* [Task objective]: With pictures left out, retype the lines from the start of the records through the one that contains "PI = math.pi".

* [Dataset records]:
····················
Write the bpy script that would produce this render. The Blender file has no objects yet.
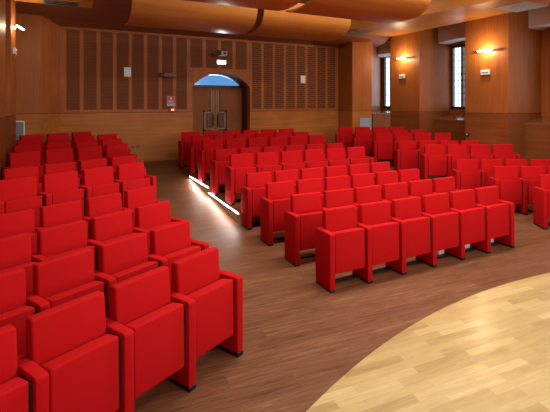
import bpy, bmesh, math, random
from mathutils import Vector, Matrix
random.seed(7)
sc = bpy.context.scene
COL = sc.collection
PI = math.pi

# ------------------------------------------------------------------ helpers
def link(o, parent=None):
    COL.objects.link(o)
    if parent is not None:
        o.parent = parent
    return o

class MB:
    """collects shapes in one bmesh"""
    def __init__(self):
        self.bm = bmesh.new()
    def box(self, x0, x1, y0, y1, z0, z1, bevel=0.0, seg=2, mi=0, mat=None):
        b = bmesh.new()
        bmesh.ops.create_cube(b, size=1)
        for v in b.verts:
            v.co = Vector(((x0+x1)/2 + v.co.x*(x1-x0), (y0+y1)/2 + v.co.y*(y1-y0), (z0+z1)/2 + v.co.z*(z1-z0)))
        if bevel > 0:
            bmesh.ops.bevel(b, geom=list(b.edges), offset=bevel, segments=seg, profile=0.5, affect='EDGES')
        self._merge(b, mi, mat)
        return self
    def prism(self, pts, axis, a, b_, mi=0, bevel=0.0, seg=2, mat=None):
        """pts 2D polygon extruded along axis ('x': pts=(y,z); 'y': pts=(x,z); 'z': pts=(x,y))"""
        b = bmesh.new()
        def P(p, t):
            if axis == 'x': return (t, p[0], p[1])
            if axis == 'y': return (p[0], t, p[1])
            return (p[0], p[1], t)
        lo = [b.verts.new(P(p, a)) for p in pts]
        hi = [b.verts.new(P(p, b_)) for p in pts]
        n = len(pts)
        b.faces.new(lo); b.faces.new(hi)
        for i in range(n):
            b.faces.new((lo[i], lo[(i+1) % n], hi[(i+1) % n], hi[i]))
        bmesh.ops.recalc_face_normals(b, faces=b.faces)
        if bevel > 0:
            bmesh.ops.bevel(b, geom=list(b.edges), offset=bevel, segments=seg, profile=0.5, affect='EDGES')
        self._merge(b, mi, mat)
        return self
    def cyl(self, p0, p1, r, n=16, mi=0, r1=None):
        p0, p1 = Vector(p0), Vector(p1)
        d = p1-p0
        b = bmesh.new()
        bmesh.ops.create_cone(b, cap_ends=True, segments=n, radius1=r, radius2=r if r1 is None else r1, depth=d.length)
        M = Matrix.Translation((p0+p1)/2) @ d.to_track_quat('Z', 'Y').to_matrix().to_4x4()
        bmesh.ops.transform(b, matrix=M, verts=b.verts)
        self._merge(b, mi)
        return self
    def quad(self, pts, mi=0):
        f = self.bm.faces.new([self.bm.verts.new(p) for p in pts]); f.material_index = mi
        return self
    def _merge(self, b, mi=0, mat=None):
        if mat is not None:
            bmesh.ops.transform(b, matrix=mat, verts=b.verts)
        for f in b.faces: f.material_index = mi
        me = bpy.data.meshes.new('tmp'); b.to_mesh(me); b.free()
        self.bm.from_mesh(me); bpy.data.meshes.remove(me)
    def build(self, name, mats, parent=None, smooth=False, loc=None):
        me = bpy.data.meshes.new(name)
        bmesh.ops.recalc_face_normals(self.bm, faces=self.bm.faces)
        self.bm.to_mesh(me); self.bm.free()
        for m in (mats if isinstance(mats, (list, tuple)) else [mats]): me.materials.append(m)
        if smooth:
            for p in me.polygons: p.use_smooth = True
        o = bpy.data.objects.new(name, me)
        if loc is not None: o.location = loc
        return link(o, parent)

def smooth_x(o):
    me = o.data
    for p in me.polygons: p.use_smooth = abs(p.normal.x) < 0.9
    ed = {}
    for p in me.polygons:
        for k in p.edge_keys: ed.setdefault(k, []).append(p.normal)
    at = me.attributes.new('sharp_edge', 'BOOLEAN', 'EDGE')
    for i, e in enumerate(me.edges):
        n = ed.get(tuple(sorted(e.vertices)), [])
        at.data[i].value = len(n) == 2 and n[0].dot(n[1]) < 0.75
    return o
def tag(o, label, cat, group=None):
    o['label'] = label; o['category'] = cat
    if group: o['group'] = group
    return o
def struct(o):
    o['kind'] = 'structure'; return o
def empty(name, loc=(0, 0, 0), rz=0.0, parent=None):
    o = bpy.data.objects.new(name, None); o.empty_display_size = 0.1
    o.location = loc; o.rotation_euler = (0, 0, rz)
    return link(o, parent)

# ------------------------------------------------------------------ materials
def newmat(name):
    m = bpy.data.materials.new(name); m.use_nodes = True
    nt = m.node_tree
    return m, nt, nt.nodes['Principled BSDF']
def plain(name, col, rough=0.6, metal=0.0, spec=0.5):
    m, nt, b = newmat(name)
    b.inputs['Base Color'].default_value = (*col, 1); b.inputs['Roughness'].default_value = rough
    b.inputs['Metallic'].default_value = metal
    b.inputs['Specular IOR Level'].default_value = spec
    return m
def emit(name, col, strength):
    m, nt, b = newmat(name)
    b.inputs['Base Color'].default_value = (*col, 1)
    b.inputs['Emission Color'].default_value = (*col, 1); b.inputs['Emission Strength'].default_value = strength
    return m
def wood(name, dark, light, axis='z', rough=0.35, scale=1.0, rot=0.0, coat=0.0, contrast=1.0, spec=0.5):
    """veneer with fine streaks along one axis"""
    m, nt, b = newmat(name); N = nt.nodes; L = nt.links
    tc = N.new('ShaderNodeTexCoord'); mp = N.new('ShaderNodeMapping')
    long_, cross = 0.9*scale, 26*scale
    s = {'z': (cross, cross, long_), 'x': (long_, cross, cross), 'y': (cross, long_, cross)}[axis]
    rt = N.new('ShaderNodeMapping'); rt.inputs['Rotation'].default_value = (0, 0, rot)
    L.new(tc.outputs['Object'], rt.inputs[0]); L.new(rt.outputs[0], mp.inputs[0])
    mp.inputs['Scale'].default_value = s
    n1 = N.new('ShaderNodeTexNoise'); n1.inputs['Scale'].default_value = 1.0; n1.inputs['Detail'].default_value = 6; n1.inputs['Roughness'].default_value = 0.65
    n1.inputs['Distortion'].default_value = 0.4
    L.new(mp.outputs[0], n1.inputs['Vector'])
    n2 = N.new('ShaderNodeTexNoise'); n2.inputs['Scale'].default_value = 1.3; n2.inputs['Detail'].default_value = 2
    L.new(rt.outputs[0], n2.inputs['Vector'])
    mx = N.new('ShaderNodeMath'); mx.operation = 'MULTIPLY_ADD'; mx.inputs[1].default_value = 0.35
    L.new(n2.outputs[0], mx.inputs[0]); 
    ml = N.new('ShaderNodeMath'); ml.operation = 'MULTIPLY'; ml.inputs[1].default_value = 0.65
    L.new(n1.outputs[0], ml.inputs[0]); L.new(ml.outputs[0], mx.inputs[2])
    cr = N.new('ShaderNodeValToRGB')
    w = 0.16/contrast
    cr.color_ramp.elements[0].position = 0.5-w; cr.color_ramp.elements[0].color = (*dark, 1)
    cr.color_ramp.elements[1].position = 0.5+w; cr.color_ramp.elements[1].color = (*light, 1)
    L.new(mx.outputs[0], cr.inputs[0]); L.new(cr.outputs[0], b.inputs['Base Color'])
    b.inputs['Roughness'].default_value = rough; b.inputs['Specular IOR Level'].default_value = spec
    b.inputs['Coat Weight'].default_value = coat; b.inputs['Coat Roughness'].default_value = 0.15
    return m
def planks(name, cols, rot, pw, pl, rough, streak=0.5, coat=0.0, line=0.25, spec=0.5, grain=22):
    """floor boards: brick pattern for boards, one tone per board, streaked grain"""
    m, nt, b = newmat(name); N = nt.nodes; L = nt.links
    tc = N.new('ShaderNodeTexCoord'); rt = N.new('ShaderNodeMapping'); rt.inputs['Rotation'].default_value = (0, 0, rot)
    L.new(tc.outputs['Object'], rt.inputs[0])
    br = N.new('ShaderNodeTexBrick'); br.offset = 0.37; br.offset_frequency = 2
    br.inputs['Scale'].default_value = 1.0; br.inputs['Brick Width'].default_value = pl; br.inputs['Row Height'].default_value = pw
    br.inputs['Mortar Size'].default_value = 0.0012; br.inputs['Mortar Smooth'].default_value = 0.6
    br.inputs['Color1'].default_value = (0, 0, 0, 1); br.inputs['Color2'].default_value = (1, 1, 1, 1); br.inputs['Mortar'].default_value = (0.5, 0.5, 0.5, 1)
    L.new(rt.outputs[0], br.inputs['Vector'])
    mp = N.new('ShaderNodeMapping'); mp.inputs['Scale'].default_value = (2.6, grain, 1)
    L.new(rt.outputs[0], mp.inputs[0])
    off = N.new('ShaderNodeVectorMath'); off.operation = 'MULTIPLY_ADD'
    off.inputs[1].default_value = (13.0, 7.0, 3.0); L.new(br.outputs['Color'], off.inputs[0]); L.new(mp.outputs[0], off.inputs[2])
    n1 = N.new('ShaderNodeTexNoise'); n1.inputs['Detail'].default_value = 7; n1.inputs['Roughness'].default_value = 0.7; n1.inputs['Distortion'].default_value = 0.6
    n1.inputs['Scale'].default_value = 1.0
    L.new(off.outputs[0], n1.inputs['Vector'])
    sep = N.new('ShaderNodeSeparateColor'); L.new(br.outputs['Color'], sep.inputs[0])
    a = N.new('ShaderNodeMath'); a.operation = 'MULTIPLY'; a.inputs[1].default_value = 1-streak; L.new(sep.outputs[0], a.inputs[0])
    s_ = N.new('ShaderNodeMapRange'); s_.inputs[1].default_value = 0.3; s_.inputs[2].default_value = 0.7; L.new(n1.outputs[0], s_.inputs[0])
    c_ = N.new('ShaderNodeMath'); c_.operation = 'MULTIPLY_ADD'; c_.inputs[1].default_value = streak; L.new(s_.outputs[0], c_.inputs[0]); L.new(a.outputs[0], c_.inputs[2])
    cr = N.new('ShaderNodeValToRGB')
    els = cr.color_ramp.elements
    els[0].position = 0.0; els[0].color = (*cols[0], 1); els[1].position = 1.0; els[1].color = (*cols[-1], 1)
    for i, cc in enumerate(cols[1:-1], 1):
        e = els.new(i/(len(cols)-1)); e.color = (*cc, 1)
    L.new(c_.outputs[0], cr.inputs[0])
    mx = N.new('ShaderNodeMix'); mx.data_type = 'RGBA'; mx.blend_type = 'MULTIPLY'
    fm = N.new('ShaderNodeMath'); fm.operation = 'MULTIPLY'; fm.inputs[1].default_value = line; L.new(br.outputs['Fac'], fm.inputs[0])
    L.new(fm.outputs[0], mx.inputs[0]); L.new(cr.outputs[0], mx.inputs[6]); mx.inputs[7].default_value = (0.2, 0.15, 0.1, 1)
    L.new(mx.outputs[2], b.inputs['Base Color'])
    b.inputs['Roughness'].default_value = rough; b.inputs['Coat Weight'].default_value = coat; b.inputs['Coat Roughness'].default_value = 0.2; b.inputs['Specular IOR Level'].default_value = spec
    return m
def fabric(name, col):
    m, nt, b = newmat(name); N = nt.nodes; L = nt.links
    tc = N.new('ShaderNodeTexCoord'); n = N.new('ShaderNodeTexNoise'); n.inputs['Scale'].default_value = 260; n.inputs['Detail'].default_value = 2
    L.new(tc.outputs['Object'], n.inputs['Vector'])
    cr = N.new('ShaderNodeValToRGB'); cr.color_ramp.elements[0].color = (col[0]*0.85, col[1]*0.85, col[2]*0.85, 1); cr.color_ramp.elements[1].color = (col[0]*1.12, col[1]*1.12, col[2]*1.12, 1)
    L.new(n.outputs[0], cr.inputs[0]); L.new(cr.outputs[0], b.inputs['Base Color'])
    bp = N.new('ShaderNodeBump'); bp.inputs['Strength'].default_value = 0.15; bp.inputs['Distance'].default_value = 0.002
    L.new(n.outputs[0], bp.inputs['Height']); L.new(bp.outputs[0], b.inputs['Normal'])
    b.inputs['Roughness'].default_value = 0.9; b.inputs['Specular IOR Level'].default_value = 0.15
    b.inputs['Sheen Weight'].default_value = 0.0
    return m
def slotted(name, dark, light, bw=0.042, rh=0.036, mo=0.010):
    """perforated wood: rows of short dark slots cut in a veneer board"""
    m, nt, b = newmat(name); N = nt.nodes; L = nt.links
    tc = N.new('ShaderNodeTexCoord')
    br = N.new('ShaderNodeTexBrick'); br.offset = 0.5
    br.inputs['Scale'].default_value = 1.0; br.inputs['Brick Width'].default_value = bw; br.inputs['Row Height'].default_value = rh
    br.inputs['Mortar Size'].default_value = mo; br.inputs['Mortar Smooth'].default_value = 0.2
    mp = N.new('ShaderNodeMapping'); mp.inputs['Rotation'].default_value = (PI/2, 0, 0)
    L.new(tc.outputs['Object'], mp.inputs[0]); L.new(mp.outputs[0], br.inputs['Vector'])
    br.inputs['Color1'].default_value = (*dark, 1); br.inputs['Color2'].default_value = tuple(c*0.8 for c in dark)+(1,); br.inputs['Mortar'].default_value = (*light, 1)
    n = N.new('ShaderNodeTexNoise'); n.inputs['Scale'].default_value = 3
    L.new(tc.outputs['Object'], n.inputs['Vector'])
    mx = N.new('ShaderNodeMix'); mx.data_type = 'RGBA'; mx.blend_type = 'MULTIPLY'; mx.inputs[0].default_value = 0.35
    L.new(br.outputs['Color'], mx.inputs[6]); L.new(n.outputs['Color'], mx.inputs[7])
    L.new(mx.outputs[2], b.inputs['Base Color']); b.inputs['Roughness'].default_value = 0.6; b.inputs['Specular IOR Level'].default_value = 0.15
    return m

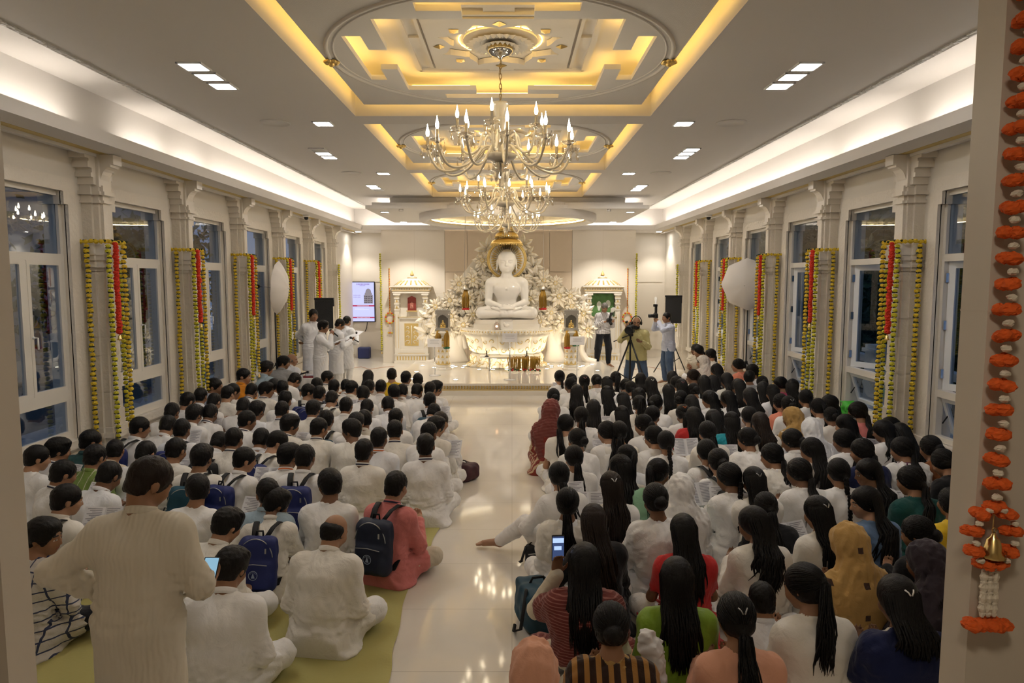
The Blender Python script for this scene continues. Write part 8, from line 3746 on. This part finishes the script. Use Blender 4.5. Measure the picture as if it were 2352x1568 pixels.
floor_bag(1062, 1098, (.24, .17, .20), "maroon and black bag lying on the marble at the edge of the aisle", mat("maroon_black_bag", (.055, .015, .022), .6, var=(9, .7)), R(-35))
floor_bag(842, 1196, (.13, .10, .26), "orange and black bag beside the pink-kurta boy", mat("orange_black_bag", (.42, .06, .02), .6, var=(7, .8)), .1)
floor_bag(705, 1262, (.22, .16, .17), "open black and blue bag between the young man with glasses and the straps boy", BAGC['B'], .2)
floor_bag(415, 1235, (.15, .11, .30), "teal and red backpack leaning behind the standing man", BAGC['t'], -.2)
floor_bag(1232, 1432, (.15, .22, .30), "dark teal tote bag with black handles at the aisle by the maroon-shawl woman", mat("teal_tote", (.012, .055, .09), .6), .3)
floor_bag(1228, 1292, (.10, .08, .16), "small black handbag at the aisle behind the tan-band woman", BAGC['k'], 0)
floor_bag(1300, 1600, (.10, .10, .22), "grey ribbed bag beside the peach headscarf", mat("grey_ribbed_bag", (.12, .11, .10), .6, bump=('wavez', 12, .8, .01)), 0)
floor_bag(1520, 1590, (.13, .12, .44), "mustard tote bag holding a white plastic packet", mat("mustard_tote", (.42, .22, .02), .6), .2, strap=False)
c = at(1500, 1520, z=.45)
v = Vol((-.10, -.08, -.16), (.10, .08, .18), .009)
v.cap((.03, 0, -.14), (-.01, 0, .06), .045, .06, .02)
v.ell((-.03, 0, .11), (.05, .04, .05), None, .03)
v.waves(.008, .05, 5, 6)
o = obj("plastic_packet", v.mesh("plastic_packet"), mat("white_plastic_film", (.74, .73, .74), .25), None, (c.x, c.y, .46))
tag(o, "crumpled white plastic packet sticking out of the mustard tote", "packet")
c = at(1922, 915, y=9.35)
r = empty("bag", (XC + 4.78, 9.25, .50))
tag(r, "bright green shopping bag on the sill of the second right window", "bag")
v = Vol((-.16, -.22, -.02), (.16, .22, .26), .011)
v.box((0, 0, .10), (.10, .17, .10), .05, np.array(Matrix.Rotation(.25, 3, 'X')), .03)
v.waves(.010, .10, 6, 6)
obj("bag_body", v.mesh("bag_body"), mat("bright_green_bag", (.06, .48, .04), .5), r)
q = MB()
q.tube([(-.08, .05, .18), (-.10, .14, .22), (-.08, .19, .12)], .009, 6)
q.build("handle", mat("bright_green_bag", (.06, .48, .04), .5), r)

# phone raised by the woman near the aisle
s = [q_ for q_ in SPEC if q_['lm'] == "the woman raising a phone"][0]
pr = [o for o in bpy.data.objects if o.get("label", "") == s['full']][0]
J = fig('f7')['J']
c = pr.matrix_world @ Vector(J['wr'][0] + J['hd'][0] * .115 + V3(0, .01, .02))
r = empty("phone", c, R(4))
tag(r, "phone filming the altar, raised in the maroon-shawl woman's left hand", "phone")
q = MB()
q.obox((0, 0, .03), (.078, .010, .165), None, .003)
q.build("phone_body", M_BLACK, r)
q = MB()
q.box(-.035, .035, -.0065, -.0052, -.045, .105)
q.build("screen", mat("night_blue_screen", (.02, .02, .03), .2, emit=(.06, .10, .24), estr=.25), r)
q = MB()
q.box(-.034, .034, -.0072, -.0064, .065, .095)
q.box(-.025, .02, -.0072, -.0064, .02, .045)
q.build("bright_picture", mat("bright_screen", (.1, .1, .1), .2, emit=(.45, .62, 1.0), estr=.4), r)
q = MB()
wv = pr.matrix_world @ Vector(J['wr'][0])
q.lathe([(.034, -.012), (.037, 0), (.034, .012)], n=16)
o = q.build("wristwatch_band", mat("pale_strap", (.60, .50, .42), .5), pr)
o.location = Vector(J['wr'][0])
o.rotation_euler = Vector(J['hd'][0]).to_track_quat('Z', 'Y').to_euler()

# white plastic armchair behind the doorway edge
r = empty("plastic_chair", (-2.36, 2.62, 0), R(-8))
tag(r, "white plastic armchair half hidden by the left doorway edge", "chair")
mt = mat("white_plastic", (.74, .74, .74), .35)
v = Vol((-.27, -.27, .38), (.27, .27, .47), .012)
v.box((0, 0, .42), (.23, .23, .018), .015, None, .02)
obj("seat", v.mesh("seat"), mt, r)
v = Vol((-.27, -.36, .40), (.27, -.14, .90), .012)
v.box((0, -.26, .66), (.22, .018, .21), .015, np.array(Matrix.Rotation(R(12), 3, 'X')), .02)
obj("backrest", v.mesh("backrest"), mt, r)
for a in (-1, 1):
    q = MB()
    q.tube([(a * .25, -.27, .64), (a * .27, -.10, .66), (a * .275, .10, .665), (a * .27, .22, .65), (a * .255, .245, .55), (a * .25, .25, .40)], [.022, .026, .028, .026, .022, .022], 8, flat=.6)
    q.build("armrest", mt, r)
    for b in (-1, 1):
        q = MB()
        q.tube([(a * .22, b * .21, .42), (a * .25, b * .25, 0)], [.028, .02], 8)
        q.build("leg", mt, r)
····················
* [Response]:
Write the bpy script that would produce this render. The Blender file has no objects yet.
import bpy, bmesh, math, random
from mathutils import Vector, Matrix
random.seed(7)
sc = bpy.context.scene
COL = sc.collection
PI = math.pi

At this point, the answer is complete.